High Probability Convergence Bounds for Non-convex Stochastic Gradient Descent with Sub-Weibull Noise
Liam Madden, Emiliano Dall'Anese, Stephen Becker
TL;DR
This work analyzes high-probability convergence of stochastic gradient descent in non-convex settings without assuming convexity. It develops two regimes: (i) PL-constrained optimization with norm-sub-Gaussian gradient noise and (ii) general non-convex optimization with norm sub-Weibull gradient noise, supported by a novel sub-Weibull martingale difference sequence self-normalized concentration inequality. A post-processing scheme is proposed to extract a single iterate with provable convergence guarantees, enabling results comparable to or better than modified SGD variants such as clipping or momentum in heavier-tailed noise settings.

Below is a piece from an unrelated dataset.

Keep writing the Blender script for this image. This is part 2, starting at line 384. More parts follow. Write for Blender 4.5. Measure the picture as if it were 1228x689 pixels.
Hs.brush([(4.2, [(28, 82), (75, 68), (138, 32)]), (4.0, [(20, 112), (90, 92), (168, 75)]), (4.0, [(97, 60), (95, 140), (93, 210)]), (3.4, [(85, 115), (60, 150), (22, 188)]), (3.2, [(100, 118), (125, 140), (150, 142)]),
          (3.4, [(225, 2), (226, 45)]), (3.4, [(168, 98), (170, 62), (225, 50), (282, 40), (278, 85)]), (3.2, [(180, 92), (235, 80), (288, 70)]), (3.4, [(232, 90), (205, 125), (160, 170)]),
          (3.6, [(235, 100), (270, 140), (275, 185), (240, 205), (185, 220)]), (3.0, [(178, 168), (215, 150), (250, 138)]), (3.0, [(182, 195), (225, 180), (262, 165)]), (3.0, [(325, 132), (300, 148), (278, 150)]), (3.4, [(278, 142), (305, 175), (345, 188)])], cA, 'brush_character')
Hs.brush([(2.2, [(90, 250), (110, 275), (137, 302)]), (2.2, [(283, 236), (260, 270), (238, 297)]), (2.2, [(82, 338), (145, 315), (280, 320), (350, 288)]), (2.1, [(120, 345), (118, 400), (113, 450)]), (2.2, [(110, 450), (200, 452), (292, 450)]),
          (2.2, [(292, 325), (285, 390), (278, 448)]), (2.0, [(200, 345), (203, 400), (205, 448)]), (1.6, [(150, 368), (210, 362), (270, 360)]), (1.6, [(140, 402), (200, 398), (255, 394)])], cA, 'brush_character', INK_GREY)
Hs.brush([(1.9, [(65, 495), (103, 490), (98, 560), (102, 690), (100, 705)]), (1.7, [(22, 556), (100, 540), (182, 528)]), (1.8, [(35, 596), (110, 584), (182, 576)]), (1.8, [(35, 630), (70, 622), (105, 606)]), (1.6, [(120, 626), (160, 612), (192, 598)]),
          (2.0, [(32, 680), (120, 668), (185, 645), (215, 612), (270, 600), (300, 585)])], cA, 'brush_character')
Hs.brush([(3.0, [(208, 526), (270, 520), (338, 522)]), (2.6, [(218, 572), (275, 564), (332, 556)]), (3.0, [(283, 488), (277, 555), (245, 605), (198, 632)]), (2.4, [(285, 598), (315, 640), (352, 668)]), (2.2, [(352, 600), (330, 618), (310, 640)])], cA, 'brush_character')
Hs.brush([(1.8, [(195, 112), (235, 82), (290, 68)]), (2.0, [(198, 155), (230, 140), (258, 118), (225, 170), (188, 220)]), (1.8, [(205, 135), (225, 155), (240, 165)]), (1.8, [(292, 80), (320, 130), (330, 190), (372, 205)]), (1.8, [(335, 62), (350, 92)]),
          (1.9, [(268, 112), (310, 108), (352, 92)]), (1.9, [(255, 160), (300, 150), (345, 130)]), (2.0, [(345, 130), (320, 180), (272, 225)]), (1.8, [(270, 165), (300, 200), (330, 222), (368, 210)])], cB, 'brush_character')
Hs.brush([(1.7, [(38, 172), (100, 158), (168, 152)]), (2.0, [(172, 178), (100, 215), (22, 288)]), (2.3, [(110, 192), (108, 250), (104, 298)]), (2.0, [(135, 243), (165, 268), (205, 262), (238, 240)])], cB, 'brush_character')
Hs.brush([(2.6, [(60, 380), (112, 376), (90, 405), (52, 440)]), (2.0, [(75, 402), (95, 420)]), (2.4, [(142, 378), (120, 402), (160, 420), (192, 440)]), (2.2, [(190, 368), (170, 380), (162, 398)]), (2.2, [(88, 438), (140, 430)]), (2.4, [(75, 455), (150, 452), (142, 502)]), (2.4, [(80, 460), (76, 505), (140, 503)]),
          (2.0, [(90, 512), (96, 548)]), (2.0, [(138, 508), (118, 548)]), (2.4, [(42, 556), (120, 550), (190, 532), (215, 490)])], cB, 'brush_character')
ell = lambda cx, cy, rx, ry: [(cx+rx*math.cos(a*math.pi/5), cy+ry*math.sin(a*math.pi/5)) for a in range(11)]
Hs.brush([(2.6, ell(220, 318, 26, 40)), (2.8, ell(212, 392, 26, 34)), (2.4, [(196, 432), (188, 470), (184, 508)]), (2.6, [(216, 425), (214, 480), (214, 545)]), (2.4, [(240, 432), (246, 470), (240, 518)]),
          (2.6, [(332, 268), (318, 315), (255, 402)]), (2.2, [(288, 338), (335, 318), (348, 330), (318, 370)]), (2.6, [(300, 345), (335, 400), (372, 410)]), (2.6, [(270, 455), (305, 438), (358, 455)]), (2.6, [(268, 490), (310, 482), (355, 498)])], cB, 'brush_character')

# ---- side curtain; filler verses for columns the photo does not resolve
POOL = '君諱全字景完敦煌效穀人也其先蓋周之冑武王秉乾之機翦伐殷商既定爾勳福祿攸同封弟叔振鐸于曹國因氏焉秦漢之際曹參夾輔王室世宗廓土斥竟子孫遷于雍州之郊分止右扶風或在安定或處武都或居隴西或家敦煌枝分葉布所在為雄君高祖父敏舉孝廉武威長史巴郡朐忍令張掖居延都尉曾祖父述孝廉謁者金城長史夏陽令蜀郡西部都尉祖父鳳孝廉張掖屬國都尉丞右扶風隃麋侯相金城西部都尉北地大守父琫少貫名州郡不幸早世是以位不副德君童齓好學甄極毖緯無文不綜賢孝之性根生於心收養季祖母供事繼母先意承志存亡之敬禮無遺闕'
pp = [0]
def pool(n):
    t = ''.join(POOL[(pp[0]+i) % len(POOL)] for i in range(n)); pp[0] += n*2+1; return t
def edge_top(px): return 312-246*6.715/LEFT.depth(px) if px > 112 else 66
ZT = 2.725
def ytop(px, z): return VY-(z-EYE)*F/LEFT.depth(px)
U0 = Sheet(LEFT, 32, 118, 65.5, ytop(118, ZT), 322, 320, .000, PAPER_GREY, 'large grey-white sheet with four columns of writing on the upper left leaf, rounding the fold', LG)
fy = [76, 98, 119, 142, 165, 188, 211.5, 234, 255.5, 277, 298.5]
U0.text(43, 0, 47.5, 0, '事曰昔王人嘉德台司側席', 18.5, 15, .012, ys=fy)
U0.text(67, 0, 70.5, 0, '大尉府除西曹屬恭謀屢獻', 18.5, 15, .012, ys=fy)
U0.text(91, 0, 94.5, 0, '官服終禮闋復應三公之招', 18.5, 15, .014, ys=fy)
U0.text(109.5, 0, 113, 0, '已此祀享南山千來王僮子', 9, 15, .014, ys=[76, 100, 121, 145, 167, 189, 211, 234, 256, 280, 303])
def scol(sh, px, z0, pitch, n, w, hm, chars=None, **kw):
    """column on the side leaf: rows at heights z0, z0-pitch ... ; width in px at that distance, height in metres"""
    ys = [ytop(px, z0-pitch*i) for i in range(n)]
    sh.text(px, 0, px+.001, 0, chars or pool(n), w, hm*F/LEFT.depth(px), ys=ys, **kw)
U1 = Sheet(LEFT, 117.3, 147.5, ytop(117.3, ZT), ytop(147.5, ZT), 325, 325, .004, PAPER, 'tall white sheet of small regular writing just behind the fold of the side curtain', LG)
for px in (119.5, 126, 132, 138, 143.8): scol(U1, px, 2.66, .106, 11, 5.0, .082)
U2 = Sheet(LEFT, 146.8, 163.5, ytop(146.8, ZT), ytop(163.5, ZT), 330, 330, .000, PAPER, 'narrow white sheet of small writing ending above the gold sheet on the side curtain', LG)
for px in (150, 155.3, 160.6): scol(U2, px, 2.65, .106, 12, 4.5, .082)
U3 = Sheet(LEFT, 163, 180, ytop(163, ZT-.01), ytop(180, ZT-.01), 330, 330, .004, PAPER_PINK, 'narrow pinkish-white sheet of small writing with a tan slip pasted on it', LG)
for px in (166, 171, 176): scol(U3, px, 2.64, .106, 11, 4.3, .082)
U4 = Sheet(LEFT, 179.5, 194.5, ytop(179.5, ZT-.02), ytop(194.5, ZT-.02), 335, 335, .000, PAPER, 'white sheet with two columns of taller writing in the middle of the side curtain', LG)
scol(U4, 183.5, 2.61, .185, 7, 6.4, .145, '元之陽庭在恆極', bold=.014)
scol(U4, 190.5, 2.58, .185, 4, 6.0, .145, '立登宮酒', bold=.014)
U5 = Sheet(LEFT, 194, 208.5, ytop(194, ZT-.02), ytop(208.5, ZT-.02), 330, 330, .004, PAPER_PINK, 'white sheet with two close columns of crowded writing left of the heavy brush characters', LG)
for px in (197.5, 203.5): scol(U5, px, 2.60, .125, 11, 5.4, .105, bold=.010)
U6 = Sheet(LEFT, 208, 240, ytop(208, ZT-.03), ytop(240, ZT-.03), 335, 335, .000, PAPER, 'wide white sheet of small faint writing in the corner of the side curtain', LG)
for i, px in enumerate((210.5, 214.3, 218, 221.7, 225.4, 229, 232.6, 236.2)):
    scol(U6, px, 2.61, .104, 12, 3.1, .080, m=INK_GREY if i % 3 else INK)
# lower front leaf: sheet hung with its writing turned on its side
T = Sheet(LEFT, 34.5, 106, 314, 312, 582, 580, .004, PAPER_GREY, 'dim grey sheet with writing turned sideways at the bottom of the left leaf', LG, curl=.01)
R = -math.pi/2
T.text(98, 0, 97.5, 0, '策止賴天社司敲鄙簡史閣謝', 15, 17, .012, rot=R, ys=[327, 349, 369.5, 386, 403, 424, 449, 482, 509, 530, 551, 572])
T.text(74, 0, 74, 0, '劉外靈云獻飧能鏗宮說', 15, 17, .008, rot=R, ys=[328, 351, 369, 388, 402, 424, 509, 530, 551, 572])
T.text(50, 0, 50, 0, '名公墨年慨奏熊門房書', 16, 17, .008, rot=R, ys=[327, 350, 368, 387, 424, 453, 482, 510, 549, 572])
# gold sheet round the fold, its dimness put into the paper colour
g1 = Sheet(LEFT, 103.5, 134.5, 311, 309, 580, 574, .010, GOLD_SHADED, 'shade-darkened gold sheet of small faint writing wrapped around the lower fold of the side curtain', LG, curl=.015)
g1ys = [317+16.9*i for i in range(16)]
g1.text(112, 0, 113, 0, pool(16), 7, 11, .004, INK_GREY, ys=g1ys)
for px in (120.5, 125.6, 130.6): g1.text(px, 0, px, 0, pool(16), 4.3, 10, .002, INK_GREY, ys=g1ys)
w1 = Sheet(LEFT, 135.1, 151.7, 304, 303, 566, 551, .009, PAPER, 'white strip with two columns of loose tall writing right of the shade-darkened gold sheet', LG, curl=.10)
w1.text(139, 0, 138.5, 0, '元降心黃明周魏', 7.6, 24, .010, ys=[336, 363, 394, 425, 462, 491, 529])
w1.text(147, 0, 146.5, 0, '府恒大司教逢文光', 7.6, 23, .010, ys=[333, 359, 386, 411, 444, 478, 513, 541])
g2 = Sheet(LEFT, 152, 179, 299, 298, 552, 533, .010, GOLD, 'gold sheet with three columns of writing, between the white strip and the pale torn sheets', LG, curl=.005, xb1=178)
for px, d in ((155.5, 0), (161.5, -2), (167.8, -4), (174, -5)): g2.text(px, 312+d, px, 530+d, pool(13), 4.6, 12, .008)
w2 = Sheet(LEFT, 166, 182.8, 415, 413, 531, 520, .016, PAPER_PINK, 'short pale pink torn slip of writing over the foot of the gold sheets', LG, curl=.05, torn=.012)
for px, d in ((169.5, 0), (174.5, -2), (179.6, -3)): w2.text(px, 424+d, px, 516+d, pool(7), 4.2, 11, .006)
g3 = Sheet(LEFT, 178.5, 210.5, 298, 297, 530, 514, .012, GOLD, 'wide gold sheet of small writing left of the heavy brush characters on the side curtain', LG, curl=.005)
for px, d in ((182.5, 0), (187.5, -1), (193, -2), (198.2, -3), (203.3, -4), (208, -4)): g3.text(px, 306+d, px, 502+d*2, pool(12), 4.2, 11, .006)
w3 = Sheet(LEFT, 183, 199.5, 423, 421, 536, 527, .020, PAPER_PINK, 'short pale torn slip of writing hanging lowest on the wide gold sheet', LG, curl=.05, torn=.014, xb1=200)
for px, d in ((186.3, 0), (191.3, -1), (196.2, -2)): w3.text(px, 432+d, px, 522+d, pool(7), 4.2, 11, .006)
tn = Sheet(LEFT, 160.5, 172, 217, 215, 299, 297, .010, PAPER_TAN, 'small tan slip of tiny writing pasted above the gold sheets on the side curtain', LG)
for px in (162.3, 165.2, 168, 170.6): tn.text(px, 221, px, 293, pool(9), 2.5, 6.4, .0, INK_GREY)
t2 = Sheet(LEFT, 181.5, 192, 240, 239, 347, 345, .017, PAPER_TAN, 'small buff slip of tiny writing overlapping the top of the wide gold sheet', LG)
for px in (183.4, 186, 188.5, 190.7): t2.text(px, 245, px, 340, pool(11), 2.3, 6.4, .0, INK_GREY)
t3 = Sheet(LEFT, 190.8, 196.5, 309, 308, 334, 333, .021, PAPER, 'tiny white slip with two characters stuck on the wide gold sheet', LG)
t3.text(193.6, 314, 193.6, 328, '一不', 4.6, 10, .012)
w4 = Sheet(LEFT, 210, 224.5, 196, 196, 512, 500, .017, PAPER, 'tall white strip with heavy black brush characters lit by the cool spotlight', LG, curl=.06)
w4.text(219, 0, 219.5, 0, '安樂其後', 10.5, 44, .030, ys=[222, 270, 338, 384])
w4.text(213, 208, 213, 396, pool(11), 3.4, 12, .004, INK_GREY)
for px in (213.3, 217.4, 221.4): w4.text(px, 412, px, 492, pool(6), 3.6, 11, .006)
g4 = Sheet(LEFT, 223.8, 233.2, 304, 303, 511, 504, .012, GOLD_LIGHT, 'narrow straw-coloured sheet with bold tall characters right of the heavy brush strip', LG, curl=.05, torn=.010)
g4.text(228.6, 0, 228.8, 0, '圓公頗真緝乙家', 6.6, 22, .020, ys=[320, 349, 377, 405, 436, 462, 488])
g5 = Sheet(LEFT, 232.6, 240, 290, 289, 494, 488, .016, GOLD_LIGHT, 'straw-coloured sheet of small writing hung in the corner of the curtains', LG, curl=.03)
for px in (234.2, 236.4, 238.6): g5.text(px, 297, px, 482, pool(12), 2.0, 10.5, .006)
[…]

The neural network example demonstrates how heavier gradient-noise tails translate into heavier tails in the convergence error, validating the theory. Overall, the paper extends high-probability SGD guarantees to heavier-tailed noise regimes and provides new probabilistic tools for analyzing stochastic non-convex optimization.
Abstract
Stochastic gradient descent is one of the most common iterative algorithms used in machine learning and its convergence analysis is a rich area of research. Understanding its convergence properties can help inform what modifications of it to use in different settings. However, most theoretical results either assume convexity or only provide convergence results in mean. This paper, on the other hand, proves convergence bounds in high probability without assuming convexity. Assuming strong smoothness, we prove high probability convergence bounds in two settings: (1) assuming the Polyak-Łojasiewicz inequality and norm sub-Gaussian gradient noise and (2) assuming norm sub-Weibull gradient noise. In the second setting, as an intermediate step to proving convergence, we prove a sub-Weibull martingale difference sequence self-normalized concentration inequality of independent interest. It extends Freedman-type concentration beyond the sub-exponential threshold to heavier-tailed martingale difference sequences. We also provide a post-processing method that picks a single iterate with a provable convergence guarantee as opposed to the usual bound for the unknown best iterate. Our convergence result for sub-Weibull noise extends the regime where stochastic gradient descent has equal or better convergence guarantees than stochastic gradient descent with modifications such as clipping, momentum, and normalization.